LAID: Characteristically, fine wires were set down closely spaced and at right angles to widely spaced "chain" wires in a frame (deckle) into which a slurry of paper pulp was poured and allowed to settle out through the wire mesh. The wires affected the orientation of the pulp fibers settling on them in a way that left an imprint from the wire in the fabric of the paper. Often fine metal design elements were incorporated into the lattice, and when the pulp settled on and around these the texture of the paper would form up differently than as between the wires, resulting in a visible watermark.

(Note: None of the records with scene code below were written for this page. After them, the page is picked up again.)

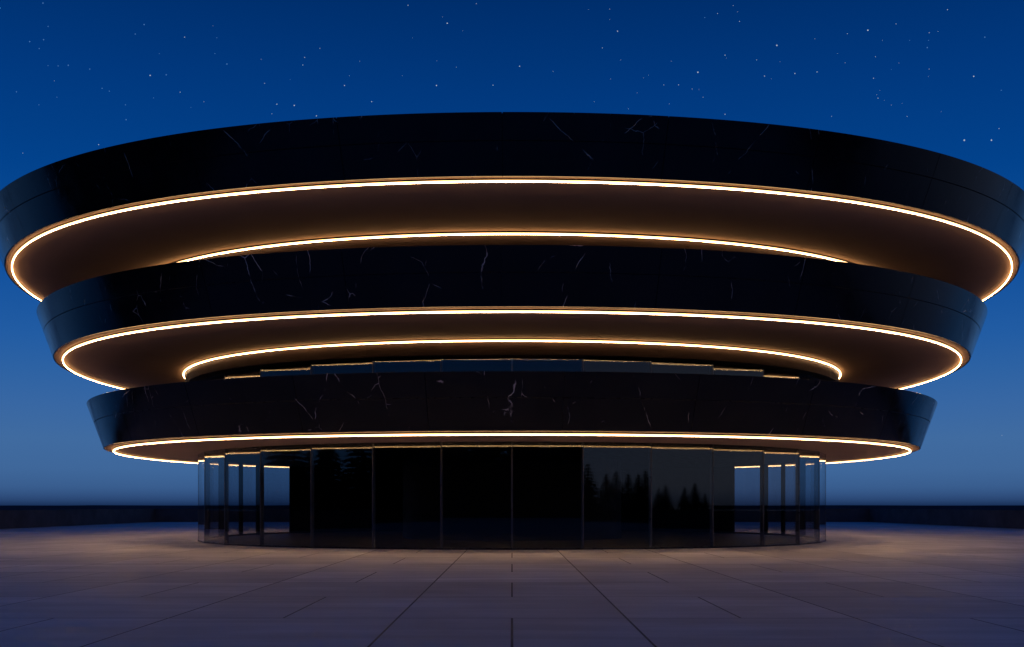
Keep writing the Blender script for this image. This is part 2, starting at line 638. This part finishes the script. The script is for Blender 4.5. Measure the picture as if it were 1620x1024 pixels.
# ------------------------------------------------------------------ conifers behind the viewer (seen as reflections)
def conifer_meshes(seed):
    r = random.Random(seed)
    tr = MB()
    for k in range(8):
        a0, a1 = 2 * math.pi * k / 8, 2 * math.pi * (k + 1) / 8
        tr.quad((0.022 * math.cos(a0), 0.022 * math.sin(a0), 0), (0.022 * math.cos(a1), 0.022 * math.sin(a1), 0), (0, 0, 0.98))
    cr = MB()
    tiers = 17
    for i in range(tiers):
        z = 0.06 + 0.9 * i / tiers
        R = 0.21 * (1 - i / tiers) ** 0.85 + 0.012
        nb = 13 if i < 12 else 8
        ph = r.random() * 6
        for k in range(nb):
            a = ph + 2 * math.pi * k / nb + r.uniform(-.15, .15)
            L = R * r.uniform(0.7, 1.15)
            w = R * 0.30
            dz = -0.25 * L + r.uniform(-.01, .01)
            ca, sa = math.cos(a), math.sin(a)
            for q in range(3):
                f0, f1 = q / 3, (q + 1.25) / 3
                ww = w * (1.1 - 0.3 * q)
                zz = z + dz * f0
                cr.quad((ca * L * f0, sa * L * f0, zz + 0.018),
                        (ca * L * f1 * .8 - sa * ww, sa * L * f1 * .8 + ca * ww, zz + dz * .5 - 0.012),
                        (ca * L * f1, sa * L * f1, zz + dz * .45),
                        (ca * L * f1 * .8 + sa * ww, sa * L * f1 * .8 - ca * ww, zz + dz * .5 - 0.012))
    return tr, cr


protos = []
for sd in range(3):
    tr, cr = conifer_meshes(sd)
    e = empty('conifer', (0, 0, 0))
    t = tr.build('trunk', mat['bark'], e)
    c = cr.build('crown', mat['needles'], e)
    protos.append((e, t, c))
used = [False] * 3


def tree_height(az):
    table = [(-95, 14), (-50, 17), (-33, 20), (-27, 20), (-20, 9.6), (-15, 16.5), (-8, 20), (-5.5, 11.5), (-3, 20),
             (12, 20), (18, 17.0), (24, 12.5), (27, 10.6), (31, 8.2), (36, 7.4), (46, 6.2), (60, 5.4), (75, 5.0), (100, 5.0)]
    for (a, h), (b, h2) in zip(table, table[1:]):
        if az <= b:
            return h + (h2 - h) * (az - a) / (b - a)
    return 5.0


rnd = random.Random(3)
az = -94.0
i = 0
while az < 62:
    for row in ((0, 1, 2) if 14 < az < 62 else (0, 1)):
        R = 125 + row * 7 + rnd.uniform(-2, 2)
        a = az + row * 0.8 + rnd.uniform(-.3, .3)
        h = tree_height(a) * (rnd.uniform(0.74, 1.06) if a > 34 or a < -40 else rnd.uniform(0.9, 1.05)) * (1.0 if row == 0 else 0.95)
        k = i % 3
        e, t, c = protos[k]
        if used[k]:
            e2 = e.copy(); COL.objects.link(e2)
            for o in (t, c):
                o2 = o.copy(); COL.objects.link(o2); o2.parent = e2
            e = e2
        used[k] = True
        e.location = (R * math.sin(rad(a)), 44 - R * math.cos(rad(a)), -0.26)
        e.rotation_euler = (0, 0, rnd.uniform(0, 6.28))
        e.scale = (h * 1.9, h * 1.9, h)
        tag(e, 'dark conifer seen only as a reflected silhouette in the black glass base', 'tree', 'dark conifers mirrored in the glass')
        i += 1
    az += 2.4

# ------------------------------------------------------------------ sky and stars
w = bpy.data.worlds.new('World')
scene.world = w
w.use_nodes = True
nt = w.node_tree
nt.nodes.clear()
out = N(nt, 'ShaderNodeOutputWorld')
bg = N(nt, 'ShaderNodeBackground')
tc = N(nt, 'ShaderNodeTexCoord')
sep = N(nt, 'ShaderNodeSeparateXYZ')
nt.links.new(tc.outputs['Generated'], sep.inputs[0])
z = sep.outputs[2]
fac = M(nt, 'SQRT', M(nt, 'MAXIMUM', z, 0.0))
ramp = N(nt, 'ShaderNodeValToRGB')
SKY = [(800, (20, 40, 76)), (796, (32, 57, 98)), (787, (46, 76, 122)), (772, (57, 93, 142)), (745, (63, 103, 154)),
       (700, (64, 107, 160)), (650, (56, 103, 163)), (600, (45, 98, 163)), (550, (34, 92, 163)), (450, (16, 80, 156)),
       (300, (2, 66, 140)), (150, (1, 56, 125)), (0, (0, 46, 107))]
cr = ramp.color_ramp
els = []
for y_, c_ in SKY:
    tn = (800 - y_) / F
    els.append((math.sqrt(tn / math.sqrt(1 + tn * tn)), srgb(*c_)))
els.append((0.80, srgb(0, 36, 88)))
els.append((1.0, srgb(0, 26, 66)))
cr.elements[0].position = els[0][0]
cr.elements[0].color = els[0][1]
cr.elements[1].position = els[-1][0]
cr.elements[1].color = els[-1][1]
for p_, c_ in els[1:-1]:
    e_ = cr.elements.new(p_)
    e_.color = c_
nt.links.new(fac, ramp.inputs[0])
# the last grey light of dusk lies low in the sky on the right, behind the viewer
dt = N(nt, 'ShaderNodeVectorMath', operation='DOT_PRODUCT')
nt.links.new(tc.outputs['Generated'], dt.inputs[0])
dt.inputs[1].default_value = (0.90, -0.43, 0.0)
az_f = mapr(nt, dt.outputs['Value'], 0.5, 0.95, 0, 1, True)
el_f = M(nt, 'MULTIPLY', mapr(nt, z, 0.0, 0.02, 0.4, 1, True), mapr(nt, z, 0.04, 0.45, 1, 0, True))
dusk = M(nt, 'MULTIPLY', M(nt, 'MULTIPLY', az_f, el_f), 0.75)
ramp_out = mixc(nt, dusk, ramp.outputs[0], (0.28, 0.31, 0.40, 1))
below = M(nt, 'LESS_THAN', z, 0.0)
colr = mixc(nt, below, ramp_out, srgb(4, 14, 34))
nt.links.new(colr, bg.inputs['Color'])
bg.inputs['Strength'].default_value = 1.0
nt.links.new(bg.outputs[0], out.inputs[0])

# stars: (x, y, size) in photograph pixels give their directions; they hang at the same great distance
S1 = [(237.5, 119.5, 3), (292, 59, 2), (337, 41, 1), (419, 132, 1), (438, 165, 2.4), (465.5, 167, 3), (430, 180, 1.6), (500.5, 183.5, 2.6),
      (482, 91, 2), (479, 103, 2), (506, 76.5, 1.6), (545, 135.5, 2.4), (553, 120, 1.2), (588, 161, 2.4), (569, 97, 1.2), (636.5, 120, 1), (645.5, 8.5, 2),
      (690.5, 135.5, 3), (707.5, 37, 3), (700, 27, 1), (732, 49, 1), (722, 106.5, 1.4), (753.5, 6, 1.6), (780, 135, 2.2), (691, 96.5, 1), (652, 60, 1),
      (156, 229, 2.2), (36, 242.5, 1.5), (285, 146, 2), (322.5, 161, 1.4), (418.5, 132, 1.5), (86, 128, 1.2), (413, 94, 1.2), (822, 105, 2.6),
      (875, 113, 1.4), (931, 15, 1), (964.5, 14.5, 1.5), (964.5, 31, 1), (977, 49.5, 2.6), (953, 76, 1.8), (982, 95, 1.2), (966, 125, 1), (1018, 123.5, 1),
      (1026, 119, 1), (1050, 134.5, 1.6), (1073.5, 134.5, 2), (1062, 97, 1), (1104, 114.5, 3.4), (1095, 141, 1.5), (1106, 142, 1), (1113, 154, 1), (1135, 21.5, 1.8),
      (1160, 9, 1.4), (1167, 19, 1.2), (1170, 34, 2), (1147, 87.5, 2.2), (1149, 92, 1), (1197, 95, 1.6), (1209.5, 120.5, 2.2), (1220, 125, 1), (1229, 72, 3.4), (1234, 98, 1),
      (1257.5, 116.5, 2.4), (1292.5, 114, 2.2), (1289, 61.5, 1.2), (1340.5, 53.5, 1.8), (1373, 48, 3.4), (1325, 85, 1), (1337, 99.5, 1.4), (1385, 90, 1.6), (1382, 124, 2),
      (1417.5, 38, 1.6), (1470, 52, 1.8), (1484, 50, 1.4), (1499, 15.5, 2), (1470, 109.5, 1.6), (1469, 121, 1), (1540.5, 121, 3), (1422, 100, 1), (1396, 64, 1), (1525.5, 222, 4),
      (1568.5, 222, 3.6), (1580.5, 203.5, 1.8), (1389, 155.5, 2), (1410, 166.5, 1.2), (1427, 163.5, 1), (1435, 184.5, 1.6), (1315.5, 184, 1.6), (1147, 181, 2.2), (994, 172.5, 1.4),
      (1059, 164.5, 1.4), (940, 161, 1.2), (1112, 154, 1.2), (1008, 147, 1), (1392, 143, 1), (1387, 150, 1.2), (1399, 159, 1), (1489, 177, 1), (1585, 689, 1.4)]
S2 = [(68, 5, 3), (0, 13, 3), (76, 42, 2.4), (69, 63, 3), (47, 66, 3), (62, 77, 2.4), (108, 103.5, 3), (142, 109.5, 2.6), (92, 104.5, 2.4), (76, 104, 2), (26, 145.5, 2.6), (161.5, 140, 2.6),
      (173, 144.5, 2.4), (198.5, 166, 2.4), (199.5, 189.5, 3), (263, 118.5, 3), (359, 101.5, 3.2), (340, 85, 2.2), (228, 39, 3), (214, 54, 2.6), (61.5, 166, 2), (90, 154, 2), (243, 155, 2),
      (343, 60, 2), (252, 85, 1.8), (302, 170, 1.6), (1467, 75.5, 3), (1558, 59, 3), (1584, 143, 2.4), (1439, 64, 1.8), (1115, 28, 2.2), (1469, 64, 2), (459, 126, 1.6), (1410, 110, 1.6)]
DIST = 6000.0


def stars(lst, name, m_):
    mb = MB()
    for (x, y, s) in lst:
        d = Vector(((x - 810) / F, 1.0, (800 - y) / F)).normalized()
        c = Vector((0, 0, EYE)) + d * DIST
        r = DIST / F * s * 0.35
        i = len(mb.v)
        for q in ((r, 0, 0), (-r, 0, 0), (0, r, 0), (0, -r, 0), (0, 0, r), (0, 0, -r)):
            mb.v.append(tuple(c + Vector(q)))
        for a in (0, 1):
            for b in (2, 3):
                for cc in (4, 5):
                    mb.f.append((i + a, i + b, i + cc))
    o = mb.build(name, m_)
    o.visible_shadow = False
    return structure(o)


stars(S1, 'sky_stars', mat['star'])
stars(S2, 'sky_faint_stars', mat['star2'])

# ------------------------------------------------------------------ camera
cam = bpy.data.cameras.new('camera')
co = bpy.data.objects.new('camera', cam)
COL.objects.link(co)
co.location = (0, 0, EYE)
co.rotation_euler = (rad(90), 0, 0)
cam.sensor_width = 36
cam.lens = F / 1620 * 36
cam.shift_y = (800 - 512) / 1620
cam.clip_start = 0.1
cam.clip_end = 60000
scene.camera = co

scene.view_settings.view_transform = 'Standard'
scene.view_settings.look = 'None'
scene.view_settings.gamma = 1
scene.view_settings.exposure = 0
scene.cycles.transparent_max_bounces = 32
scene.cycles.max_bounces = 8
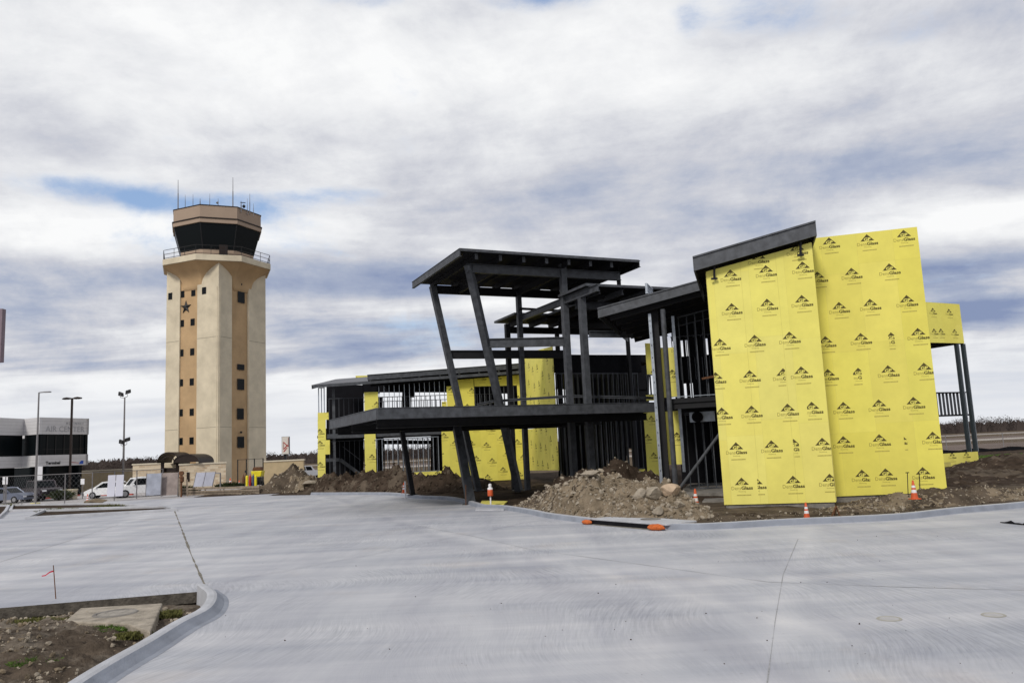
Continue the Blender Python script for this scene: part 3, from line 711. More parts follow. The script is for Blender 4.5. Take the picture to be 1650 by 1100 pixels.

MACHINE MADE: (based on the Fourdrinier model) A pulp slurry is drizzled from a head box onto a continuously moving fine wire mesh belt on rollers which advance the forming web of paper. The web is passed beneath a large roll (Dandy roll) which squeezes out water and provides a fine finish to the upperside of the forming web. The surface of this roll may be adorned with fine wire mesh or metal designs that impart a colorless imprint on the web as a watermark. Sometimes the Dandy roll surface is fitted with wires to impart a watermark which resembles an array of laid lines.
Since stamp paper in the US in the 1870s was entirely machine made paper, it is anachronistic to speak of laid lines. A better term for paper which has been watermarked to resemble laid paper might be "pseudo-laid" paper. In the 1870s and 80s certain experimental papers not regularly issued to the public are known with pseudo-laid line watermarks, notably for the 1c to 10c Campbell Hall and Co experiments, and some types with the 2c red brown of 1883.
RIBBED PAPER: despite the researches and conjectures of Roy White, the mechanism by which ribbing was embedded in/upon machine made paper has not yet been unambiguously determined. Most students are agreed that it was not done at the Dandy roll, but at some point later in the chain of manufacture, perhaps in conjunction with final calendaring of the web or as cut sheets.